At the end of last week Gail and I carried out the second of the bird surveys at a site in North Lanarkshire, and unlike the first visit the weather was beautiful, and actually the site is rather beautiful too! Well, there was lots of warblers anyway!
One of the pools at my North Lanarkshire survey site
We set off under 4 oktas cloud with a light easterly breeze. The site is a mosaic of lowland heath, unimproved grassland, pools and Birch/Willow scrub. So, perfect habitat for Warblers. Willow Warblers were the most numerous warbler species with 30 singing males, followed by two Blackcaps, 17 Whitethroats, seven Grasshopper Warblers, five Goldcrests, a Garden Warbler and two Sedge Warblers.
Willow Warbler
Other species of interest included three Reed Buntings, six Skylarks, six Coal Tits, two Buzzards, a Jay and two Tree Pipits.
At weekend we undertook our second check of our Pied Flycatcher boxes in Bowland and rather pleasingly recorded nine active Pied Flycatcher nests, so an increase of two from last week. I managed to lift six female Pied Fly's off the nest (four new birds and two recaptures), so with the female I lifted last week that just leaves one female to lift, so that's pretty good.

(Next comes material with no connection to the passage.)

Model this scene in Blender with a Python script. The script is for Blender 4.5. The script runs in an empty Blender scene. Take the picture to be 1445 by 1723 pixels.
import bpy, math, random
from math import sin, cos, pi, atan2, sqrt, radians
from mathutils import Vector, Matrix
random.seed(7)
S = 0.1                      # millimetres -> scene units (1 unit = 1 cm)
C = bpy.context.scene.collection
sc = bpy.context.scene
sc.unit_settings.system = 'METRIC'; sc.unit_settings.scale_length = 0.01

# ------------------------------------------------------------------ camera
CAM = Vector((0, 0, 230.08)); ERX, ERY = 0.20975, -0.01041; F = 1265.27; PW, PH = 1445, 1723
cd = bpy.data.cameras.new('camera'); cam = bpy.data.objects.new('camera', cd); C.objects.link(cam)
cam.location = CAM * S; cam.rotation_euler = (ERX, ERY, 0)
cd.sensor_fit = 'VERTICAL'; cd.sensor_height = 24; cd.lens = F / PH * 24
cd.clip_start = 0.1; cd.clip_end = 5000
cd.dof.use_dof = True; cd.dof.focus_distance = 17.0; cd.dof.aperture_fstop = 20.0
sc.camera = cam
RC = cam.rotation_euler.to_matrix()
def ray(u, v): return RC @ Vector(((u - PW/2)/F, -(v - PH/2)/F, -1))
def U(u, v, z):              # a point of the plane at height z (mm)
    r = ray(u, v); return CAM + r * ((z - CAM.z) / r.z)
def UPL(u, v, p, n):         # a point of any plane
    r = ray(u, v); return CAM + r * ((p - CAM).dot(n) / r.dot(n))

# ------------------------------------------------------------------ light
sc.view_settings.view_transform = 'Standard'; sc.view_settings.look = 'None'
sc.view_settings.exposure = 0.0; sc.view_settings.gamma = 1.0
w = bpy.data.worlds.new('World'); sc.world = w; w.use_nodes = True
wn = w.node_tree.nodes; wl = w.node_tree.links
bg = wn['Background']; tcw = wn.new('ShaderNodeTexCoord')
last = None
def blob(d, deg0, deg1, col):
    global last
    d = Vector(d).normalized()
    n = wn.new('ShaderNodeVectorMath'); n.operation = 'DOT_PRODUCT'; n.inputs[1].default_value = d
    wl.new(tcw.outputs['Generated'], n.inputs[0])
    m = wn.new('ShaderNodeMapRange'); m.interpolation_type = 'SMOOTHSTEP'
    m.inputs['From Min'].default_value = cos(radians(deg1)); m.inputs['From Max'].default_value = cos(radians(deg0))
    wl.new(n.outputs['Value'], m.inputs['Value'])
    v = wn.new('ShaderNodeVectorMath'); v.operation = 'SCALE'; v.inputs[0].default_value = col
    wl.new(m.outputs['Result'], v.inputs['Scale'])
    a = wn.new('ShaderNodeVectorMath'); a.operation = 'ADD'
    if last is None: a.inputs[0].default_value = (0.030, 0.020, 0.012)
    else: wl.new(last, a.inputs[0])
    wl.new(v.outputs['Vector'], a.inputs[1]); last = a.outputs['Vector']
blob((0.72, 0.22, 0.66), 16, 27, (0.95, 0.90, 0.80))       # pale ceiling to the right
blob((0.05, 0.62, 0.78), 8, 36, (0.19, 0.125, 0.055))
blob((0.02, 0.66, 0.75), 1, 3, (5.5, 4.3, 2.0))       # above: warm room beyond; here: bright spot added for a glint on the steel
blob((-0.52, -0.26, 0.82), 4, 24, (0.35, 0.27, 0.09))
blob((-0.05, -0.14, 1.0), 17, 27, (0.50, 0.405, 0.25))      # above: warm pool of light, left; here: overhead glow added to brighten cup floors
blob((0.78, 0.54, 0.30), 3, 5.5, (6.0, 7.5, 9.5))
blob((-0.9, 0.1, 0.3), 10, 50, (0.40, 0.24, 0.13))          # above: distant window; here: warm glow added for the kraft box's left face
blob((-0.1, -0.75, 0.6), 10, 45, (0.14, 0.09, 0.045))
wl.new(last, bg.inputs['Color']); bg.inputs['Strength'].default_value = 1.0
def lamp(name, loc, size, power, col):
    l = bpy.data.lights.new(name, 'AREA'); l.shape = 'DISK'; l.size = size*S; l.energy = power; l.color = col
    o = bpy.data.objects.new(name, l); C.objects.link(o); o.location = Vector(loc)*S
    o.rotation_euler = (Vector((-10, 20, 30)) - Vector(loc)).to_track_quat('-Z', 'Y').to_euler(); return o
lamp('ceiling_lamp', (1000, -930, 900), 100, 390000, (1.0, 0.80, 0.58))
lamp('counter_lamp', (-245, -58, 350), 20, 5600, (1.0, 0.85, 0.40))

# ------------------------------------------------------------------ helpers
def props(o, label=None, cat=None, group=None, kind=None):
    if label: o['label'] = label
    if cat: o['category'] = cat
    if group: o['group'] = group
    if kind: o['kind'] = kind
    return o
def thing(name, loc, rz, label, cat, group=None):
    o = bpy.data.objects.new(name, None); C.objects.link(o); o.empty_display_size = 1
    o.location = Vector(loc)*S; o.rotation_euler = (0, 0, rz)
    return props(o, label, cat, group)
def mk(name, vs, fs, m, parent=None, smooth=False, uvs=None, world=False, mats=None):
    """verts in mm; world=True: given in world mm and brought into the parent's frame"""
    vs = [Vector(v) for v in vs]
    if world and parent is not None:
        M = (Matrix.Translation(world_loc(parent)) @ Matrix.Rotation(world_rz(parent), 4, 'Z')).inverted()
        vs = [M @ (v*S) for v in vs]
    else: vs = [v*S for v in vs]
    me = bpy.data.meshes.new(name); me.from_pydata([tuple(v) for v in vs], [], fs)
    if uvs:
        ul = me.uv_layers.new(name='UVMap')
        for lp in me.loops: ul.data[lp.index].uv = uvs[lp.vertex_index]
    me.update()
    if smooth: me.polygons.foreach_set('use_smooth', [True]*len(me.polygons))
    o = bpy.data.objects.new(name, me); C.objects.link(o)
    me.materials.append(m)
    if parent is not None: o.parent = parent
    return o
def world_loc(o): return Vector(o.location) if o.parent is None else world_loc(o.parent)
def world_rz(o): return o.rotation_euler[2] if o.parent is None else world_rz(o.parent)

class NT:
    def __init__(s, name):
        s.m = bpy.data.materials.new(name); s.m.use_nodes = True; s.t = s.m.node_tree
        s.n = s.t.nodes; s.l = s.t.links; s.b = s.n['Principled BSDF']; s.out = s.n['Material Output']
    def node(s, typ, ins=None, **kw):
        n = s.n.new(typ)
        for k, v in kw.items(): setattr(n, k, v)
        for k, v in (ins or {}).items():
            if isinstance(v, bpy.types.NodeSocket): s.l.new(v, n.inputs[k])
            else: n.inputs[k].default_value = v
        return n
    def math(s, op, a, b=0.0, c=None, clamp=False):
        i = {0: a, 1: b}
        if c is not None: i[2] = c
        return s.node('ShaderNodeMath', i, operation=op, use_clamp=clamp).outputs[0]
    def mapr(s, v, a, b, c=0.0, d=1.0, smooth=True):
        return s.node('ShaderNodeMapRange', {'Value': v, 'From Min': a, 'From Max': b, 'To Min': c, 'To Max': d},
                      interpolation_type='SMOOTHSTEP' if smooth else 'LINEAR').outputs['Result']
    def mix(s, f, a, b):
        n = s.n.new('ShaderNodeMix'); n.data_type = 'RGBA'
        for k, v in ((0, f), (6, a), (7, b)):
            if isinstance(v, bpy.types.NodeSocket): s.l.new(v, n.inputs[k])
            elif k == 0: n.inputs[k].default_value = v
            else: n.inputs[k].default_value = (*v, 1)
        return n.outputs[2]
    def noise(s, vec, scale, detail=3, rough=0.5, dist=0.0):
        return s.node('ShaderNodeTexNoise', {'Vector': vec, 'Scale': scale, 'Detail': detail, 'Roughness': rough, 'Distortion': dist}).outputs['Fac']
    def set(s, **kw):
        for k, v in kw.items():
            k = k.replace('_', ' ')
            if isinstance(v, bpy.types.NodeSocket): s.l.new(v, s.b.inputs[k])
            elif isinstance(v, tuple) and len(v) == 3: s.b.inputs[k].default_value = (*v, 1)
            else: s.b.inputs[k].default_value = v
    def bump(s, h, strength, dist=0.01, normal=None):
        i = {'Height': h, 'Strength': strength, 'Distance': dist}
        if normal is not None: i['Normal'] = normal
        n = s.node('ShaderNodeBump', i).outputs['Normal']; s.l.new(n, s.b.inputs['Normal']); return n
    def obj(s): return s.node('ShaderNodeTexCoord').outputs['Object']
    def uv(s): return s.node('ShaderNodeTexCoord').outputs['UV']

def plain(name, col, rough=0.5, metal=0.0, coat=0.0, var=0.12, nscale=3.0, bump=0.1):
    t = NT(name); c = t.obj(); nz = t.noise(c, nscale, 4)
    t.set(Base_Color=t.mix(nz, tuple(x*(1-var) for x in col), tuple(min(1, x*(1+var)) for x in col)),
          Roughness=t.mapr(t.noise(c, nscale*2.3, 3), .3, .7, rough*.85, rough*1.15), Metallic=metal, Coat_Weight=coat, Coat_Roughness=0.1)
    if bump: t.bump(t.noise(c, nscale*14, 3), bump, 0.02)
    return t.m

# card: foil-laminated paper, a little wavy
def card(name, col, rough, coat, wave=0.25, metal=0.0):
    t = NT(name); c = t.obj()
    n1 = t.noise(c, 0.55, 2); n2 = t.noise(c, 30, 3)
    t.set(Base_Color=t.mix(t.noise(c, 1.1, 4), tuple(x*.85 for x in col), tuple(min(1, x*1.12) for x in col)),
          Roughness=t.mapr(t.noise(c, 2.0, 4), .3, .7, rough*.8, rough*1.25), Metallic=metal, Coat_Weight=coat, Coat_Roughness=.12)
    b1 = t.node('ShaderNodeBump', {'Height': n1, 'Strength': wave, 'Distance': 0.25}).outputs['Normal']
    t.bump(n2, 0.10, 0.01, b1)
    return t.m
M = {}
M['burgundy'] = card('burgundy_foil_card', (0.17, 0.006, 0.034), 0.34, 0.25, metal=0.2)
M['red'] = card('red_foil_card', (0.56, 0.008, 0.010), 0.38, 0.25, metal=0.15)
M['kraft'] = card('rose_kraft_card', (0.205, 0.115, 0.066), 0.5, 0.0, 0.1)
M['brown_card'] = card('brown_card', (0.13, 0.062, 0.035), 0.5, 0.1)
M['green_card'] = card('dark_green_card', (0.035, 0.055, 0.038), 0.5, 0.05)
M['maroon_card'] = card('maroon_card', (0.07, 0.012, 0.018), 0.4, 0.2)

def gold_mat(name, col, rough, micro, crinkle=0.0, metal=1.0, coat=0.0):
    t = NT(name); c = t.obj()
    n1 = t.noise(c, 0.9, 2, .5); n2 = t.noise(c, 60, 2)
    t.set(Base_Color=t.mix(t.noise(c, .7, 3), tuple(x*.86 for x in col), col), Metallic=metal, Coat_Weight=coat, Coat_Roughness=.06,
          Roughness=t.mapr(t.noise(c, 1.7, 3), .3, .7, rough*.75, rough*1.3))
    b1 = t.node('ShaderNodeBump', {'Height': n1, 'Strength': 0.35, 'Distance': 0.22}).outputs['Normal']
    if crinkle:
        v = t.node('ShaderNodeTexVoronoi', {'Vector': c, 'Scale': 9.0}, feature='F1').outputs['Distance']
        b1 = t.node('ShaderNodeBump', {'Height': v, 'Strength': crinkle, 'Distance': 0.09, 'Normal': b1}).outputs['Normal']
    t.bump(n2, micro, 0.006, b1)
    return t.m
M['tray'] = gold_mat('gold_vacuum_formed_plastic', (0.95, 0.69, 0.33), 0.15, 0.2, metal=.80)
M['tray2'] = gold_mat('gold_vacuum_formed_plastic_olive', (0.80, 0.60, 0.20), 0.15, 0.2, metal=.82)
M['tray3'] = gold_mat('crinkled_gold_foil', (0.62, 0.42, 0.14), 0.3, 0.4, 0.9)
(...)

A few boxes had pulli ready to ring, so we ringed nine Blue Tits and eighteen Great Tits. The Nuthatch was still sitting, probably brooding tiny young, so hopefully we'll have a box full of Nuthatches to do this coming weekend!
Great Tit
Monday saw me surveying one of my plantation woodland sites in south Cumbria with not a lot to report other than four Blackcap, three Reed Buntings and a Tree Sparrow of interest. I followed this by a visit to Foulshaw Moss for a couple of hours, before heading off on another site visit.
Foulshaw Moss
I always enjoy this site and it was good to see a few Common Lizzards basking on the boardwalk and a few White-faced Darters on the wing. Bird interest was provided by five Sedge Warblers, five Lesser Redpolls, nine Willow Warblers and Osprey.
Common Lizard
White-faced Darter
Day five, of 5 in 1, was another one of my plantation woodland survey sites, this time in the North Pennines. Nothing much to report, other than it was a glorious morning, and a pleasure to be out. If you were to push me to report something that I recorded it would have to be the four Willow Warblers, two Song Thrushes, Stock Dove, confiding female Pied Wagtail (see picture below), two Curlews, Brown Hare, Siskin, two Lesser Redpolls and singing Redstart.
Pied Wagtail
Cumbria tomorrow, back to North Lanarkshire on Friday and boxes again at weekend; it doesn't stop!
2 comments:
Seems early for the darters? Love them...
They are cracking beasties Stewart. I wonder if we are a bit earlier down here? I was there again on 28th May and had a few more, including a pair mating. Cheers!